The journal started in 2010. The first six volumes were published by De Gruyter Mouton. The articles in these volumes are freely available here.

The journal is supported with long-term funding provided by the Open Library of Humanities (OLH).

Publication Frequency

The journal is published online as a continuous volume and issue throughout the year.

Special collections of articles are welcome and will be published as part of the normal issue, but also within a separate collection page.

Journal Statistics

Core journal statistics for the 2020 volume:

Submissions received1 58
Reviews requested2 384
Reviews received3 192
Total Rejections4 36
...of which, Desk rejects5 4
Acceptances6 30
Acceptance rate7 45.5%
Time from submission to publication8 383 days

 

Definitions

1Number of new articles received by the journal
2Number of peer review invitation emails that were sent out
3Number of completed peer review reports received
4Total number of articles rejected (including desk rejects)
5Number of articles rejected prior to peer review
6Number of articles that received a 'Accept for publication' decision
7Number of acceptances, as a percentage, against the total number of final decisions
8'Mean' average from submission to publication for all publications in the volume

 

Publication Data

All publications include the publication data, and from June 2017 the submission and acceptance dates.

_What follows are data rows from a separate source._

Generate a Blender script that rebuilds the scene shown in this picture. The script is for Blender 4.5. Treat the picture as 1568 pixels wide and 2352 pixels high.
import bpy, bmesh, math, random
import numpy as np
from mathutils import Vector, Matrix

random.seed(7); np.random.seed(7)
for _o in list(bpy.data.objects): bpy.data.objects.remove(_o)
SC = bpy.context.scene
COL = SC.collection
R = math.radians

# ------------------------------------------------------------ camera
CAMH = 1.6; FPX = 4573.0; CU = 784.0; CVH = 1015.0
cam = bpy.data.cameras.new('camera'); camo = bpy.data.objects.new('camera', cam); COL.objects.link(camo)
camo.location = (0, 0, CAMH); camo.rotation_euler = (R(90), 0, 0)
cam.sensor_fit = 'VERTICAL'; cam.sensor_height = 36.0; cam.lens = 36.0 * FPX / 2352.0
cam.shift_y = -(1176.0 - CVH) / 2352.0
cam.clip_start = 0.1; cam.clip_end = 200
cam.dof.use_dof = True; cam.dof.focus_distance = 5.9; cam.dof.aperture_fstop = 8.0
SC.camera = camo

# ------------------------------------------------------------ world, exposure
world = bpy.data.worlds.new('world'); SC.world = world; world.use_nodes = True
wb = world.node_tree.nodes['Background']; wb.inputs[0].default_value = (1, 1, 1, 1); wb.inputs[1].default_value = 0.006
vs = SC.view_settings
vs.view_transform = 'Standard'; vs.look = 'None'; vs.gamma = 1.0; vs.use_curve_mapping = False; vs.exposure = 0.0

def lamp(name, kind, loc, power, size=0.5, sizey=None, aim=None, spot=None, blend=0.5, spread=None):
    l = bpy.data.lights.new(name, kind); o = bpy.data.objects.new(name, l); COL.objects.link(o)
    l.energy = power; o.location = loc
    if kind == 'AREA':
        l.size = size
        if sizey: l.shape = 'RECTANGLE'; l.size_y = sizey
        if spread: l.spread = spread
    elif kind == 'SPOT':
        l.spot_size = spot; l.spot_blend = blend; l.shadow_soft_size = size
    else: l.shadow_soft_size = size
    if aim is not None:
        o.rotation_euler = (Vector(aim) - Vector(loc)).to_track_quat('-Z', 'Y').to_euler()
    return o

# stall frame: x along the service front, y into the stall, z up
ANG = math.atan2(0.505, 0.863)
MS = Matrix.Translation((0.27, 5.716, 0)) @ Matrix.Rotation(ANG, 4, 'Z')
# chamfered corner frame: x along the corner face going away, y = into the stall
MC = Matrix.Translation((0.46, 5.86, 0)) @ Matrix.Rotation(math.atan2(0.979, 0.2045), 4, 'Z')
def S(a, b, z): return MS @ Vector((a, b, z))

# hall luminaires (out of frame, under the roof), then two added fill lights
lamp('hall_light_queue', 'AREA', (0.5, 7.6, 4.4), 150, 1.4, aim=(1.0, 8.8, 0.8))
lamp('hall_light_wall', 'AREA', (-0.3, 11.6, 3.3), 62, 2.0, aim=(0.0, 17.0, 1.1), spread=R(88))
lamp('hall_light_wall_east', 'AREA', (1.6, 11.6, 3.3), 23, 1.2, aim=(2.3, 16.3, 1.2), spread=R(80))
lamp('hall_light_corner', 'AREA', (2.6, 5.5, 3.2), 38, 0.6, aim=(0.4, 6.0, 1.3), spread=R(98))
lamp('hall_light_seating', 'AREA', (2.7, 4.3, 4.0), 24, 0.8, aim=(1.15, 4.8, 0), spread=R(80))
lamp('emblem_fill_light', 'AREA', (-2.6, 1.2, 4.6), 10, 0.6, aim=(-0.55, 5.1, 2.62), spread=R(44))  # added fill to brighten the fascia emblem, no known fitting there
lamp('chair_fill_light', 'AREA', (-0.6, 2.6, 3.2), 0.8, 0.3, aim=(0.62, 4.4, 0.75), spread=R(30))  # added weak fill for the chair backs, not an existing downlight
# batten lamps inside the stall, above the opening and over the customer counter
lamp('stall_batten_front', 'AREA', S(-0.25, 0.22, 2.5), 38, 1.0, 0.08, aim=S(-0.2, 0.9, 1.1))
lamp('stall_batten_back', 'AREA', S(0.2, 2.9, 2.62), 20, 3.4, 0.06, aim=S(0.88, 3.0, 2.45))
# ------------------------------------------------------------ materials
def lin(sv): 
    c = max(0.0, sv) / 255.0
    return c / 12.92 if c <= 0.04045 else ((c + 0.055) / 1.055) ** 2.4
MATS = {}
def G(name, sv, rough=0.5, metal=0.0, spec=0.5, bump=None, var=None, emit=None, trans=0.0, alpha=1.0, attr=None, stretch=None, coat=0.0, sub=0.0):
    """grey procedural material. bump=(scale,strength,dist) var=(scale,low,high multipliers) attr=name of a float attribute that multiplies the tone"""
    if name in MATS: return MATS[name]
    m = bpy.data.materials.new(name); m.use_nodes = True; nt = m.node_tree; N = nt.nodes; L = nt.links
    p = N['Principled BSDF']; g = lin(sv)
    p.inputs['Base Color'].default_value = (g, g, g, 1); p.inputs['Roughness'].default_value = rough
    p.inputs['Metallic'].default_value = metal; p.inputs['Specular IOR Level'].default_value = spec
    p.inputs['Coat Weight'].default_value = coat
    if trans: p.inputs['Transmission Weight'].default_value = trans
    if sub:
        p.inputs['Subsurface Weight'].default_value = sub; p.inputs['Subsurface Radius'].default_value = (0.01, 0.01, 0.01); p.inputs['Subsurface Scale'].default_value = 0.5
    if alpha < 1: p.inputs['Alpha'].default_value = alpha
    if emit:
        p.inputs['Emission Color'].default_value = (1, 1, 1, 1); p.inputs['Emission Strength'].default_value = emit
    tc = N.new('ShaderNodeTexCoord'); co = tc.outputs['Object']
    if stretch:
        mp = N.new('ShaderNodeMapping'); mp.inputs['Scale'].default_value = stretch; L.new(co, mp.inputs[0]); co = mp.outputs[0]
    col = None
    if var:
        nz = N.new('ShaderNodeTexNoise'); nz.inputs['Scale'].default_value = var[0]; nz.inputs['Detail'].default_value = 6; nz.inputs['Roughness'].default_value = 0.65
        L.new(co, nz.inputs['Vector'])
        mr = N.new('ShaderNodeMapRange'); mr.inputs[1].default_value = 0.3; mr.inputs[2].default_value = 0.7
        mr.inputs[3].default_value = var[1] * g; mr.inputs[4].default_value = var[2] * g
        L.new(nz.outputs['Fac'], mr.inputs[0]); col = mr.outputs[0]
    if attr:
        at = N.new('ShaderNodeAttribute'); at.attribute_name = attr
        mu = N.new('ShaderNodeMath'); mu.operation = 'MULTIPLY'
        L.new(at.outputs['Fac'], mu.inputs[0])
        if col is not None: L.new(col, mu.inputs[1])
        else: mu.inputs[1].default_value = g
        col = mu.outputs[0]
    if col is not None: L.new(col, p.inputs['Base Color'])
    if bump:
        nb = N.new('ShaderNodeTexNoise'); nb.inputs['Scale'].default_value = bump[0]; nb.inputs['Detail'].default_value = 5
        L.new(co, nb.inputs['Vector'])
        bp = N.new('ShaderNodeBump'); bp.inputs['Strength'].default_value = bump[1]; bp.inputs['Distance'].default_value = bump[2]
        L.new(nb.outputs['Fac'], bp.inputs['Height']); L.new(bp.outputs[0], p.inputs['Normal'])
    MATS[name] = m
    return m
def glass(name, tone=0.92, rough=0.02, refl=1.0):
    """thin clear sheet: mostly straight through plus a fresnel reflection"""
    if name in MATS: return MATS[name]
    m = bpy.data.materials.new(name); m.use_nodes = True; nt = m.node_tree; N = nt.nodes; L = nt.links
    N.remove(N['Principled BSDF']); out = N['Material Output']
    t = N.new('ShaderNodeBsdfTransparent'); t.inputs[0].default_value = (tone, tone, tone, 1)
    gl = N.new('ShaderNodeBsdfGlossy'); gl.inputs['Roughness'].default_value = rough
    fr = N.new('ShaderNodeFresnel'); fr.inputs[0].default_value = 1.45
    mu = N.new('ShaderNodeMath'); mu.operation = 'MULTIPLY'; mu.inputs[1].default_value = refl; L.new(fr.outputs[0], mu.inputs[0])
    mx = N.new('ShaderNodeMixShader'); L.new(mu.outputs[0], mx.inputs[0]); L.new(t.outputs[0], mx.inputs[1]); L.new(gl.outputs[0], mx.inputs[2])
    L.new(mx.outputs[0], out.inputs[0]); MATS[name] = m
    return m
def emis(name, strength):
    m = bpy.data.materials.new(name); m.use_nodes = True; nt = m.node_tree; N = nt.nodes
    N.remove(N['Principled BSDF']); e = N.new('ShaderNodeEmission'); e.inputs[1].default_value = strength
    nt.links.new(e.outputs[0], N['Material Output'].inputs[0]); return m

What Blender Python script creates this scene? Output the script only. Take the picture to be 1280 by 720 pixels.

All papers within the journal are assigned a Digital Object Identifier (DOI) at the time of publication, providing more persistent identifier to the article and helping to track citations.

Annotation and Post-Publication Comment

The journal platform permits readers to leave comments on the publication page, via the Disqus service. Readers will need a Disqus account to leave comments. Comments may be moderated by the journal. However, if they are non-offensive and relevant to the publication subject, comments will remain online without edit.


The journal platform also includes in-browser annotation and text highlighting options on full text formats via hypothes.is. Readers will require a hypothes.is account to create annotations, and will have the option to make these publicly available, available to a group, or private.